At 02:34 PM 12/4/2001 +0100, Jeroen wrote:
> > -----Oorspronkelijk bericht-----
> > Van: Reggie Bautista [mailto:[EMAIL PROTECTED]]
> > Verzonden: Monday, December 03, 2001 21:14
> > Aan: [EMAIL PROTECTED]
> > Onderwerp: Re: Secret Military Tribunals
>
> > Again, the tribunals are NOT SECRET!  They allow for a procedure to
> > present secret evidence without the general public finding out about
> > it, but they do not allow for the entire trial to be held in secret.
>
>That procedure is exactly the problem. The idea behind a public trial is
>that everyone can see the evidence, and can see that the accused is given a
>fair trial. If you tell the public "you may see this piece or evidence, but
>not that piece of evidence", you might as well keep the entire trial secret,
>since the public will not be able to see for themselves that the accused is
>given a fair trial.

Good point, but probably irrelevant. At this point in time, many Americans 
are inclined to believe their government when it says that it has good 
evidence, but can not make it public because of national security, so the 
American public probably does not have to be convinced that accused 
terrorists are receiving a fair trial (many if not most would feel that the 
accused are receiving something that they would not get in their 
homelands.) Many Europeans would probably not believe the American 
government, and would like to see all the evidence made public so that they 
can be convinced the accused received a fair trial (although what an 
American calls a fair trial and say what a Frenchman calls a fair trial are 
two different things.) And finally, our adversaries will not believe 
anything we say, and will more than likely consider any evidence, secret or 
otherwise, to be fake. Having said all that, I'm disturbed by what the 
President promulgated and how he did it (a military order, rather than an 
executive order.) I'm not terribly impressed by the administration's citing 
of FDR's military tribunal for German saboteurs during WWII, simply because 
the only secret that needed to be kept was the fact that the day after the 
saboteurs landed on Long Island, one of them called the FBI to turn himself 
in (and inform on the others) and was turned away as a crank call. After he 
called a second time, the FBI got its act together and arrested the entire 
group. I'm not wedded to the idea of bringing any captured terrorists 
before civil courts, military courts-martial would do just fine IMHO.

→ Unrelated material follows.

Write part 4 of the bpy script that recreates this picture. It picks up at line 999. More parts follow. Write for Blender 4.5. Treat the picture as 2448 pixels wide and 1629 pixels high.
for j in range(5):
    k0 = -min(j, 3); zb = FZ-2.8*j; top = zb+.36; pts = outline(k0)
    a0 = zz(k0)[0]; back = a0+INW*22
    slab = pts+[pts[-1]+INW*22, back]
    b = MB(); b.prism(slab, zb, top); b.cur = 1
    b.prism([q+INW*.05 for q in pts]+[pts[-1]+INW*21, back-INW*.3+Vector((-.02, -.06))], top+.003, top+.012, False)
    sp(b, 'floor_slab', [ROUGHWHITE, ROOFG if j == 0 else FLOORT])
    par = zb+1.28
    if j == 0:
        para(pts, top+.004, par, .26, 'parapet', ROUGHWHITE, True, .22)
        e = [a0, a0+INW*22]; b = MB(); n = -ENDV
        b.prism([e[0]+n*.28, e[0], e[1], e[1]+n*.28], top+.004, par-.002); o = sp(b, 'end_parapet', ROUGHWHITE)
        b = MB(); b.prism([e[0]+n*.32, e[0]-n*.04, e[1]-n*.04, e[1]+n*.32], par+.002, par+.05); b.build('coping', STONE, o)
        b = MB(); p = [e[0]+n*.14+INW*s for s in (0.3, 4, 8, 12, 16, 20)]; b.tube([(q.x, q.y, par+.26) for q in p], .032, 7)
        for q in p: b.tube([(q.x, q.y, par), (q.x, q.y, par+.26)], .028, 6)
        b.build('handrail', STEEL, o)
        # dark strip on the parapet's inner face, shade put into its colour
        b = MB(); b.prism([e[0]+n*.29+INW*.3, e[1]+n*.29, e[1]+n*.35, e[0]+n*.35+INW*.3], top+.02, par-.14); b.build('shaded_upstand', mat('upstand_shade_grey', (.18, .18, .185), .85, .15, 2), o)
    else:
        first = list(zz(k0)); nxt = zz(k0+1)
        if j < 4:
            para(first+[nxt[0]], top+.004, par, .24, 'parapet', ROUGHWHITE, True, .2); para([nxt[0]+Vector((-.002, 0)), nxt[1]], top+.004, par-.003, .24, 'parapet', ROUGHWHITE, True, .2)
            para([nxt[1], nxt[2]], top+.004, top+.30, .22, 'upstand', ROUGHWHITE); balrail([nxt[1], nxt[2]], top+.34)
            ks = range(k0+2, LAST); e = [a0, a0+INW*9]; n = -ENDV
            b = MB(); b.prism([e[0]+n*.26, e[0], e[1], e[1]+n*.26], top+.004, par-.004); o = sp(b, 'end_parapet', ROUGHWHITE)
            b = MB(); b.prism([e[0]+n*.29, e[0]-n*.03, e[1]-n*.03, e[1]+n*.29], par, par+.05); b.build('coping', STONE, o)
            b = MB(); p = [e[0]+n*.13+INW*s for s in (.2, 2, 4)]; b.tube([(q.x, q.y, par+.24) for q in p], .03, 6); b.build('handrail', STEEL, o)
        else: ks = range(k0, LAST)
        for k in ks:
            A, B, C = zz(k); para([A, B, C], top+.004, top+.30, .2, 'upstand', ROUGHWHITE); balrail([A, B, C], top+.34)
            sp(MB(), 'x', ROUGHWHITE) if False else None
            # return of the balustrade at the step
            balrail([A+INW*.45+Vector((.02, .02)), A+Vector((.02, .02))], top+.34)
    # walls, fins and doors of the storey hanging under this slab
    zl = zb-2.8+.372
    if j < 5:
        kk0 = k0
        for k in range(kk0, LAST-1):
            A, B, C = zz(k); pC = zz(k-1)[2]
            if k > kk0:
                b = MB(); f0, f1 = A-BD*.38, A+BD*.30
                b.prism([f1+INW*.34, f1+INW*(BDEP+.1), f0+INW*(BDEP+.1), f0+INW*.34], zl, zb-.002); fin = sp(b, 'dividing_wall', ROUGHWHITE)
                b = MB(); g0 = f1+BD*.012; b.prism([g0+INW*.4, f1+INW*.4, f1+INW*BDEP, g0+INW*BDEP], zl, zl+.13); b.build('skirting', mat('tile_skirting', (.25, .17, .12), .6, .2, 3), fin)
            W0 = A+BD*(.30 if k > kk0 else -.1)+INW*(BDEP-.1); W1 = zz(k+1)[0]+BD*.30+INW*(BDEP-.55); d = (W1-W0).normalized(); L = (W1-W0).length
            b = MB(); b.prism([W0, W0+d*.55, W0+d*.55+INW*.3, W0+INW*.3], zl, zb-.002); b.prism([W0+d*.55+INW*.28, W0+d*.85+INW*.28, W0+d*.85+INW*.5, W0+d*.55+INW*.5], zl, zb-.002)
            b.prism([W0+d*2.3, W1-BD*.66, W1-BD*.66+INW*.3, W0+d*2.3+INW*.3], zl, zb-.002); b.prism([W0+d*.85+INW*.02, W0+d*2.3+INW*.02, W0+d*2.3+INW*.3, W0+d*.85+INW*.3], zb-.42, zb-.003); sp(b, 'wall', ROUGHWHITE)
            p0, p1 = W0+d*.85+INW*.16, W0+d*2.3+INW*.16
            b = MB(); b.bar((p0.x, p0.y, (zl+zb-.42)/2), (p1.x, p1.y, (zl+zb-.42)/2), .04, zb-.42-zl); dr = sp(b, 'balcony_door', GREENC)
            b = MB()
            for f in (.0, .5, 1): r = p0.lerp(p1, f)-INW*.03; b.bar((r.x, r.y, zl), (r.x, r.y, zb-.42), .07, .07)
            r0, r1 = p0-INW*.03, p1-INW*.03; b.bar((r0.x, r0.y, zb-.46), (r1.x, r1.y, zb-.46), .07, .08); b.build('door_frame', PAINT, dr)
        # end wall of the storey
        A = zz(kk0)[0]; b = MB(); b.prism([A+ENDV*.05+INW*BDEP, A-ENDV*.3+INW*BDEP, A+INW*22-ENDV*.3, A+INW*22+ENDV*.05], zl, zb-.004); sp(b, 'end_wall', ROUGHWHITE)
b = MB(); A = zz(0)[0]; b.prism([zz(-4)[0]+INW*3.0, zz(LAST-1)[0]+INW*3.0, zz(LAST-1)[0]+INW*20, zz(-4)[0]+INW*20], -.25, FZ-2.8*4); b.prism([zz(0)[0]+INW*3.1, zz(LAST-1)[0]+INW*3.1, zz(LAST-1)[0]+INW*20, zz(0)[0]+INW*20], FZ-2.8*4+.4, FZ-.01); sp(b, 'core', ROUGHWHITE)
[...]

>OK, so the government will have to make secret information public. So what?
>That is the price you pay for having a modern western society. OK, releasing
>that information may be dangerous for people involved in obtaining that
>information (such as intelligence operatives). So what? They knew the risks
>when they signed up for the job.

While intelligence operatives do undoubtedly understand that they are 
subject to mortal danger in the course of their duties,  I'm quite certain 
that not one of them signed up to have his/her cover blown by revealing 
secrets in open court. The government has a responsibility to not throw the 
lives of its military and civilian operatives away, while at the same time 
trying to preserve our system of justice. No one said it would be easy.